— WHAT TO DO —
Extract exactly the run of lines starting at the line that holds "sk = np.clip(skinf*0.9, 0, 1)[..., None];" and ending at the line that holds "V = np.stack((X[keep], Y[keep], h[keep]), 1)", both included.

— RAW DATA —
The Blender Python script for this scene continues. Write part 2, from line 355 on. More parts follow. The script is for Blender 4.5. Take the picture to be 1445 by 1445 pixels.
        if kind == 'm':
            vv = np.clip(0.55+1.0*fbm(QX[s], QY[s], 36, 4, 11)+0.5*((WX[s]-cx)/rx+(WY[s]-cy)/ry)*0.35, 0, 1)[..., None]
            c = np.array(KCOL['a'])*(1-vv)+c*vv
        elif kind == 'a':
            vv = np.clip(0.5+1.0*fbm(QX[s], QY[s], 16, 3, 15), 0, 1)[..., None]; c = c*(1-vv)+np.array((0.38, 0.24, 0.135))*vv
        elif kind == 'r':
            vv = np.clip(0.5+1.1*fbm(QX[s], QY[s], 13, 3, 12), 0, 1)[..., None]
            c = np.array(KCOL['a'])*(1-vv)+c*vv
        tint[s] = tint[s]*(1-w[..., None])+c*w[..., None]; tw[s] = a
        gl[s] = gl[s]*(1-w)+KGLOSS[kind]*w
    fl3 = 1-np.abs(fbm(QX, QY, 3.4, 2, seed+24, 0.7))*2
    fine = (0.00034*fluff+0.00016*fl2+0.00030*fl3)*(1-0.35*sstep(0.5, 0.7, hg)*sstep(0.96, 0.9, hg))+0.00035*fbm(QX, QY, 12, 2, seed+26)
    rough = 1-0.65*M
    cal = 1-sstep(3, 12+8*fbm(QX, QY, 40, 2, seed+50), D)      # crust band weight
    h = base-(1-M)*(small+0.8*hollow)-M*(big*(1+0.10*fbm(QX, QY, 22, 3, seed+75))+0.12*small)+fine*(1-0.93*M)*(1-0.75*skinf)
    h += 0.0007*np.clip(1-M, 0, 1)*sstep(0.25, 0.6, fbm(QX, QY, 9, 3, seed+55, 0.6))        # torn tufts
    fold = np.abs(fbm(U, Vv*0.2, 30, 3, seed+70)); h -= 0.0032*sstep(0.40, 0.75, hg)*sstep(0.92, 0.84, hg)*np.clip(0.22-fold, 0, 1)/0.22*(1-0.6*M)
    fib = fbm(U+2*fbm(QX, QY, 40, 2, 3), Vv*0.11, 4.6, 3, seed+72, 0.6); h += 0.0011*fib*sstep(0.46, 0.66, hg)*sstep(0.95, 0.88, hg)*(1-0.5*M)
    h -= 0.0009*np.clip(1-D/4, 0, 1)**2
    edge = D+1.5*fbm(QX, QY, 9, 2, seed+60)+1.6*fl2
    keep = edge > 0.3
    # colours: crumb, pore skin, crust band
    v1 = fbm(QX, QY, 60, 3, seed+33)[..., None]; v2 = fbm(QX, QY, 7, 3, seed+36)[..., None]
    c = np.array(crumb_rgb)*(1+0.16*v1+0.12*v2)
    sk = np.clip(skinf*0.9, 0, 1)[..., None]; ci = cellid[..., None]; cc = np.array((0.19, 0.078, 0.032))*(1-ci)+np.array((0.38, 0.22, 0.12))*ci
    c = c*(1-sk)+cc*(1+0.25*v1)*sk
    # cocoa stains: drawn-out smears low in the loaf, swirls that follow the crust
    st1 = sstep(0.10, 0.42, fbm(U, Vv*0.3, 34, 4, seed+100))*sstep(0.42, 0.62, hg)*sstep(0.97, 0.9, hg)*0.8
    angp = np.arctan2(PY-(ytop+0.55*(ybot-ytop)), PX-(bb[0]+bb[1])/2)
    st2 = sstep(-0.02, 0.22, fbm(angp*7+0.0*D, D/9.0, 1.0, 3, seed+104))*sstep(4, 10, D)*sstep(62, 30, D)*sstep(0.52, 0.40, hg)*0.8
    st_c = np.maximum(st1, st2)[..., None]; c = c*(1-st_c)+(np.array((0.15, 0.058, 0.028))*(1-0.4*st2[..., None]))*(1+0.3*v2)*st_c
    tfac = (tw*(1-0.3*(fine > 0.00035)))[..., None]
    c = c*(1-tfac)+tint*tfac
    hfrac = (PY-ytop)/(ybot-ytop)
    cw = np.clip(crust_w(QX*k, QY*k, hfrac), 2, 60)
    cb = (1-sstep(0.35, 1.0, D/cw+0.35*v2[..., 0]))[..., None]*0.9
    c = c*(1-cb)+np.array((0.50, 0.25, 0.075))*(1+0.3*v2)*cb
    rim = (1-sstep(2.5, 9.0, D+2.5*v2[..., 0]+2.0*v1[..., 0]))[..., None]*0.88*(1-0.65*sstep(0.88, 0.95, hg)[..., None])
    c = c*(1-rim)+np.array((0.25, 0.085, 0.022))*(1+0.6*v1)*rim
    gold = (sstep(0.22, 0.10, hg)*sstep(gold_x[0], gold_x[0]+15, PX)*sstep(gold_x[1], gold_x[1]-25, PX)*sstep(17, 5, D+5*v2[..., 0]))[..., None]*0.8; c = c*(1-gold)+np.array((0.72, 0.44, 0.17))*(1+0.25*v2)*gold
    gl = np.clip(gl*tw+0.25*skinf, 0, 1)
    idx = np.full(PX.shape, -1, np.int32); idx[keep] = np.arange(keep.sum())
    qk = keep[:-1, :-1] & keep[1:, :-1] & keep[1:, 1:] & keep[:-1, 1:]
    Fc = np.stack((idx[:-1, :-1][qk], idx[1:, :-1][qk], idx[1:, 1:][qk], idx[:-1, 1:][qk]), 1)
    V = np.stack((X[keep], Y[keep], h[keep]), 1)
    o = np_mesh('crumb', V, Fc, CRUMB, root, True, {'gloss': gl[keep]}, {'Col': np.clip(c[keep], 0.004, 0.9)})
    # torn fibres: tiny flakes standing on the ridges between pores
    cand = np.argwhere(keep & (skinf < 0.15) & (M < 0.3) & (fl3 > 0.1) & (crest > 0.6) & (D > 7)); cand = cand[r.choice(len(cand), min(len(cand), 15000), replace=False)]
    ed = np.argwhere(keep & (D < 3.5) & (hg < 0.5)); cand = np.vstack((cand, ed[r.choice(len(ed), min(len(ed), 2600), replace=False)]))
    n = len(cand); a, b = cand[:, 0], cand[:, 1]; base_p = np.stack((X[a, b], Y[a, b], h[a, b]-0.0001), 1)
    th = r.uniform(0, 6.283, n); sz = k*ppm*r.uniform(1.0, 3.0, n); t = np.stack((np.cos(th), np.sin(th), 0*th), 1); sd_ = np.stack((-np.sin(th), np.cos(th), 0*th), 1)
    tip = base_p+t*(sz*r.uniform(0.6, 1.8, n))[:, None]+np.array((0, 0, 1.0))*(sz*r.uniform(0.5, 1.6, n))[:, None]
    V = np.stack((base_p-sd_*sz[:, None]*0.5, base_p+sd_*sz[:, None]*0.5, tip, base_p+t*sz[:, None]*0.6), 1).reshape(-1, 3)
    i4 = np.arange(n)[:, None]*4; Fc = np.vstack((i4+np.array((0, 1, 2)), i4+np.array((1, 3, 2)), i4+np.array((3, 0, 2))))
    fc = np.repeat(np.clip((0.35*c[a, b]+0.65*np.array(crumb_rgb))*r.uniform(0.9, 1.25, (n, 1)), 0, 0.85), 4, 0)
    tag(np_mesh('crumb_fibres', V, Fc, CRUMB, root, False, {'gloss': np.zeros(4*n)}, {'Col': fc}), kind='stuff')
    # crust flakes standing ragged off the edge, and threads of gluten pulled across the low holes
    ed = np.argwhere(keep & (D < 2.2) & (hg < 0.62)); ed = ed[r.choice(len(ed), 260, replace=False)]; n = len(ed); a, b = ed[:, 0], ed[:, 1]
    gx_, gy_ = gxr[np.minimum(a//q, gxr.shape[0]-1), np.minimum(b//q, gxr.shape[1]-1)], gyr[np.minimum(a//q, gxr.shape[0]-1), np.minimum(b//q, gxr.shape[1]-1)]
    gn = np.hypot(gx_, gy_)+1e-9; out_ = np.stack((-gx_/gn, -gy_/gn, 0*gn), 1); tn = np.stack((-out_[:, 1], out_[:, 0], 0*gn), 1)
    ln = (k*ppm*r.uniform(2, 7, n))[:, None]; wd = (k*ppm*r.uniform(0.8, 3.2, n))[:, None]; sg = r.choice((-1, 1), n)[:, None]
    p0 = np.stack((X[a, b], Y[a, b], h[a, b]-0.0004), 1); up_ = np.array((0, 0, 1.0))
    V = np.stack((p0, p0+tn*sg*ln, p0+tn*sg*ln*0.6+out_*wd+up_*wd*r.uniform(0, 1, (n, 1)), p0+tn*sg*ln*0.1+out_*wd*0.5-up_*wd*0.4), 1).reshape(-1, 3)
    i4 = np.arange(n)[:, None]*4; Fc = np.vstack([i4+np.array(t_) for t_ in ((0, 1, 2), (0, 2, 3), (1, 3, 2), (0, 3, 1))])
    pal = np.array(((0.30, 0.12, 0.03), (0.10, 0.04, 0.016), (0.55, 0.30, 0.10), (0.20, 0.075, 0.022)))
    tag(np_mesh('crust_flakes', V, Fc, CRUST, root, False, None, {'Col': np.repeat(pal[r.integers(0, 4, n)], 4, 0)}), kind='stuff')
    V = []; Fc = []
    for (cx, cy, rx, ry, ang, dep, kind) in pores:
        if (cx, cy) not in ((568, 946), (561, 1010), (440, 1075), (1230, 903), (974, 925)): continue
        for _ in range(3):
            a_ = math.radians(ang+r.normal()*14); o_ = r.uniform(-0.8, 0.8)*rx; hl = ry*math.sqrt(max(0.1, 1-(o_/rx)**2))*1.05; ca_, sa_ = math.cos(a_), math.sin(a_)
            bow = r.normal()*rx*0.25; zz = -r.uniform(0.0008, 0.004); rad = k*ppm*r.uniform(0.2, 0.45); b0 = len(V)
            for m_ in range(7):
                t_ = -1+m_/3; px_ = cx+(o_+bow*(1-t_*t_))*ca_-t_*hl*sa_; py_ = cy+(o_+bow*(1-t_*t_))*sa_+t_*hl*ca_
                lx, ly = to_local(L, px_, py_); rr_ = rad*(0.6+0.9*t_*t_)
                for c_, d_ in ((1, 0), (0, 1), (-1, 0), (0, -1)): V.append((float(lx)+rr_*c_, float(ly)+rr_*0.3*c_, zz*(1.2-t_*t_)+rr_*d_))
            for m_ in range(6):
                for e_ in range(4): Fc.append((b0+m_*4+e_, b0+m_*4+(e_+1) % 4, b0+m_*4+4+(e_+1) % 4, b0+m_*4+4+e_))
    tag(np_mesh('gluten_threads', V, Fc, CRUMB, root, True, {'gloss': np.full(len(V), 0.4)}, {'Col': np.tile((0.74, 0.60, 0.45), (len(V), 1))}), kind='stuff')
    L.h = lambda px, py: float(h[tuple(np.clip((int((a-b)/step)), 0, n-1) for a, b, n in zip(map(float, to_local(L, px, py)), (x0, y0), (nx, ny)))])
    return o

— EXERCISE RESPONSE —
    sk = np.clip(skinf*0.9, 0, 1)[..., None]; ci = cellid[..., None]; cc = np.array((0.19, 0.078, 0.032))*(1-ci)+np.array((0.38, 0.22, 0.12))*ci
    c = c*(1-sk)+cc*(1+0.25*v1)*sk
    # cocoa stains: drawn-out smears low in the loaf, swirls that follow the crust
    st1 = sstep(0.10, 0.42, fbm(U, Vv*0.3, 34, 4, seed+100))*sstep(0.42, 0.62, hg)*sstep(0.97, 0.9, hg)*0.8
    angp = np.arctan2(PY-(ytop+0.55*(ybot-ytop)), PX-(bb[0]+bb[1])/2)
    st2 = sstep(-0.02, 0.22, fbm(angp*7+0.0*D, D/9.0, 1.0, 3, seed+104))*sstep(4, 10, D)*sstep(62, 30, D)*sstep(0.52, 0.40, hg)*0.8
    st_c = np.maximum(st1, st2)[..., None]; c = c*(1-st_c)+(np.array((0.15, 0.058, 0.028))*(1-0.4*st2[..., None]))*(1+0.3*v2)*st_c
    tfac = (tw*(1-0.3*(fine > 0.00035)))[..., None]
    c = c*(1-tfac)+tint*tfac
    hfrac = (PY-ytop)/(ybot-ytop)
    cw = np.clip(crust_w(QX*k, QY*k, hfrac), 2, 60)
    cb = (1-sstep(0.35, 1.0, D/cw+0.35*v2[..., 0]))[..., None]*0.9
    c = c*(1-cb)+np.array((0.50, 0.25, 0.075))*(1+0.3*v2)*cb
    rim = (1-sstep(2.5, 9.0, D+2.5*v2[..., 0]+2.0*v1[..., 0]))[..., None]*0.88*(1-0.65*sstep(0.88, 0.95, hg)[..., None])
    c = c*(1-rim)+np.array((0.25, 0.085, 0.022))*(1+0.6*v1)*rim
    gold = (sstep(0.22, 0.10, hg)*sstep(gold_x[0], gold_x[0]+15, PX)*sstep(gold_x[1], gold_x[1]-25, PX)*sstep(17, 5, D+5*v2[..., 0]))[..., None]*0.8; c = c*(1-gold)+np.array((0.72, 0.44, 0.17))*(1+0.25*v2)*gold
    gl = np.clip(gl*tw+0.25*skinf, 0, 1)
    idx = np.full(PX.shape, -1, np.int32); idx[keep] = np.arange(keep.sum())
    qk = keep[:-1, :-1] & keep[1:, :-1] & keep[1:, 1:] & keep[:-1, 1:]
    Fc = np.stack((idx[:-1, :-1][qk], idx[1:, :-1][qk], idx[1:, 1:][qk], idx[:-1, 1:][qk]), 1)
    V = np.stack((X[keep], Y[keep], h[keep]), 1)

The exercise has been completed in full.